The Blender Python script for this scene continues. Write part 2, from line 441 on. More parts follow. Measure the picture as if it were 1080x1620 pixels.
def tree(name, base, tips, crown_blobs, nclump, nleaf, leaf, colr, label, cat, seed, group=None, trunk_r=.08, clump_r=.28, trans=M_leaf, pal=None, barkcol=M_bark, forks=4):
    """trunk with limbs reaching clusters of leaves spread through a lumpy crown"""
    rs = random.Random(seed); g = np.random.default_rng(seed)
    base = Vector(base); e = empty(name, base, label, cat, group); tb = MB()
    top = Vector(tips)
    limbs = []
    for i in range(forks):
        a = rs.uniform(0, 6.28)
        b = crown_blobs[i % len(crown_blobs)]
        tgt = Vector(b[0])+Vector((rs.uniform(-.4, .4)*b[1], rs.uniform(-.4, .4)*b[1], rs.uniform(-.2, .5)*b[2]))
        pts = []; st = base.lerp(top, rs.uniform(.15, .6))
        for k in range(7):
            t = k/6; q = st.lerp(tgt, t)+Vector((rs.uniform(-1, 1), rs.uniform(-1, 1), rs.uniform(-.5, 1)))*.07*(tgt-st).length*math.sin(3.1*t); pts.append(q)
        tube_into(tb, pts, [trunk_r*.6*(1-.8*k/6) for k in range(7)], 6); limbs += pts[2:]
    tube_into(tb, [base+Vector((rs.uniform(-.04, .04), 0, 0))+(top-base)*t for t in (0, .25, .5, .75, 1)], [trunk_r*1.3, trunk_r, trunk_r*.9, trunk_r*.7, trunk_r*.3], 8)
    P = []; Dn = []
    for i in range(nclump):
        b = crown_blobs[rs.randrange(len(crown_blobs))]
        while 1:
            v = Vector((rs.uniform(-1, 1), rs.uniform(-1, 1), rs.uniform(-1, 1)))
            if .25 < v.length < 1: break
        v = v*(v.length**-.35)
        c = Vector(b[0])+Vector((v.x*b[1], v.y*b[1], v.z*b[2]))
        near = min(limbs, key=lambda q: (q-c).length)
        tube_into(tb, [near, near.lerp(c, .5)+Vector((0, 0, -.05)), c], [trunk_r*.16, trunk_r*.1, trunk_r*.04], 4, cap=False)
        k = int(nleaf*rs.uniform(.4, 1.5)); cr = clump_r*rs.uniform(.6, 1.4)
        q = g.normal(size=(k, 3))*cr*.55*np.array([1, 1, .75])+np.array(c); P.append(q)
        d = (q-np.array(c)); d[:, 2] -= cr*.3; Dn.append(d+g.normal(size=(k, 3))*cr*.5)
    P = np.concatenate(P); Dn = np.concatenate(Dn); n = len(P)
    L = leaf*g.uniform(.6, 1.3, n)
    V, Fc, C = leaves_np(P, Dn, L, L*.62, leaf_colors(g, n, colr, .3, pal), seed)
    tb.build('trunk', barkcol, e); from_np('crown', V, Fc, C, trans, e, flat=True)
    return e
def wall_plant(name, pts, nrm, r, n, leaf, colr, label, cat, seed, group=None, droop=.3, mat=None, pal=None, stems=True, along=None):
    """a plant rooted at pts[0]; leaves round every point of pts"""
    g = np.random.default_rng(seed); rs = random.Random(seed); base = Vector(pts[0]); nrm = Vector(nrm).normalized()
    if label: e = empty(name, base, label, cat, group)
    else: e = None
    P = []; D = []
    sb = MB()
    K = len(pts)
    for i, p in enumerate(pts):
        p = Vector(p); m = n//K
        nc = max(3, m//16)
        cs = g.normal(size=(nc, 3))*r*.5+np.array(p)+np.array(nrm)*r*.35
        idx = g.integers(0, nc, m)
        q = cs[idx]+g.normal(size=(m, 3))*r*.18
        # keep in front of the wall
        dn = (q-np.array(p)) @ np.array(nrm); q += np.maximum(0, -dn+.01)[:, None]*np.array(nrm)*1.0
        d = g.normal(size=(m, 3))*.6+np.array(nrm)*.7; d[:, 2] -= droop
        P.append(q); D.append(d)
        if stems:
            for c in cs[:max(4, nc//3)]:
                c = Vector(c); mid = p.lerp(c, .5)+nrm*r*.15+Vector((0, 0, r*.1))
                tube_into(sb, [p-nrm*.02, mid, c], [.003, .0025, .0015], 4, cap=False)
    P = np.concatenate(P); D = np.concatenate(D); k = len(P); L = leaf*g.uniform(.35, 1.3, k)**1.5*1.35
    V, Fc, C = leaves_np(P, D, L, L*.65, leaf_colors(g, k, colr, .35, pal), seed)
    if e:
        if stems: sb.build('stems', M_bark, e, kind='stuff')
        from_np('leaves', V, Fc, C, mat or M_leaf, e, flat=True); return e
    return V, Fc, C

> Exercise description
Your task is to repeat each line of the material exactly.

> Answer to this task
The Blender Python script for this scene continues. Write part 2, from line 441 on. More parts follow. Measure the picture as if it were 1080x1620 pixels.
def tree(name, base, tips, crown_blobs, nclump, nleaf, leaf, colr, label, cat, seed, group=None, trunk_r=.08, clump_r=.28, trans=M_leaf, pal=None, barkcol=M_bark, forks=4):
    """trunk with limbs reaching clusters of leaves spread through a lumpy crown"""
    rs = random.Random(seed); g = np.random.default_rng(seed)
    base = Vector(base); e = empty(name, base, label, cat, group); tb = MB()
    top = Vector(tips)
    limbs = []
    for i in range(forks):
        a = rs.uniform(0, 6.28)
        b = crown_blobs[i % len(crown_blobs)]
        tgt = Vector(b[0])+Vector((rs.uniform(-.4, .4)*b[1], rs.uniform(-.4, .4)*b[1], rs.uniform(-.2, .5)*b[2]))
        pts = []; st = base.lerp(top, rs.uniform(.15, .6))
        for k in range(7):
            t = k/6; q = st.lerp(tgt, t)+Vector((rs.uniform(-1, 1), rs.uniform(-1, 1), rs.uniform(-.5, 1)))*.07*(tgt-st).length*math.sin(3.1*t); pts.append(q)
        tube_into(tb, pts, [trunk_r*.6*(1-.8*k/6) for k in range(7)], 6); limbs += pts[2:]
    tube_into(tb, [base+Vector((rs.uniform(-.04, .04), 0, 0))+(top-base)*t for t in (0, .25, .5, .75, 1)], [trunk_r*1.3, trunk_r, trunk_r*.9, trunk_r*.7, trunk_r*.3], 8)
    P = []; Dn = []
    for i in range(nclump):
        b = crown_blobs[rs.randrange(len(crown_blobs))]
        while 1:
            v = Vector((rs.uniform(-1, 1), rs.uniform(-1, 1), rs.uniform(-1, 1)))
            if .25 < v.length < 1: break
        v = v*(v.length**-.35)
        c = Vector(b[0])+Vector((v.x*b[1], v.y*b[1], v.z*b[2]))
        near = min(limbs, key=lambda q: (q-c).length)
        tube_into(tb, [near, near.lerp(c, .5)+Vector((0, 0, -.05)), c], [trunk_r*.16, trunk_r*.1, trunk_r*.04], 4, cap=False)
        k = int(nleaf*rs.uniform(.4, 1.5)); cr = clump_r*rs.uniform(.6, 1.4)
        q = g.normal(size=(k, 3))*cr*.55*np.array([1, 1, .75])+np.array(c); P.append(q)
        d = (q-np.array(c)); d[:, 2] -= cr*.3; Dn.append(d+g.normal(size=(k, 3))*cr*.5)
    P = np.concatenate(P); Dn = np.concatenate(Dn); n = len(P)
    L = leaf*g.uniform(.6, 1.3, n)
    V, Fc, C = leaves_np(P, Dn, L, L*.62, leaf_colors(g, n, colr, .3, pal), seed)
    tb.build('trunk', barkcol, e); from_np('crown', V, Fc, C, trans, e, flat=True)
    return e
def wall_plant(name, pts, nrm, r, n, leaf, colr, label, cat, seed, group=None, droop=.3, mat=None, pal=None, stems=True, along=None):
    """a plant rooted at pts[0]; leaves round every point of pts"""
    g = np.random.default_rng(seed); rs = random.Random(seed); base = Vector(pts[0]); nrm = Vector(nrm).normalized()
    if label: e = empty(name, base, label, cat, group)
    else: e = None
    P = []; D = []
    sb = MB()
    K = len(pts)
    for i, p in enumerate(pts):
        p = Vector(p); m = n//K
        nc = max(3, m//16)
        cs = g.normal(size=(nc, 3))*r*.5+np.array(p)+np.array(nrm)*r*.35
        idx = g.integers(0, nc, m)
        q = cs[idx]+g.normal(size=(m, 3))*r*.18
        # keep in front of the wall
        dn = (q-np.array(p)) @ np.array(nrm); q += np.maximum(0, -dn+.01)[:, None]*np.array(nrm)*1.0
        d = g.normal(size=(m, 3))*.6+np.array(nrm)*.7; d[:, 2] -= droop
        P.append(q); D.append(d)
        if stems:
            for c in cs[:max(4, nc//3)]:
                c = Vector(c); mid = p.lerp(c, .5)+nrm*r*.15+Vector((0, 0, r*.1))
                tube_into(sb, [p-nrm*.02, mid, c], [.003, .0025, .0015], 4, cap=False)
    P = np.concatenate(P); D = np.concatenate(D); k = len(P); L = leaf*g.uniform(.35, 1.3, k)**1.5*1.35
    V, Fc, C = leaves_np(P, D, L, L*.65, leaf_colors(g, k, colr, .35, pal), seed)
    if e:
        if stems: sb.build('stems', M_bark, e, kind='stuff')
        from_np('leaves', V, Fc, C, mat or M_leaf, e, flat=True); return e
    return V, Fc, C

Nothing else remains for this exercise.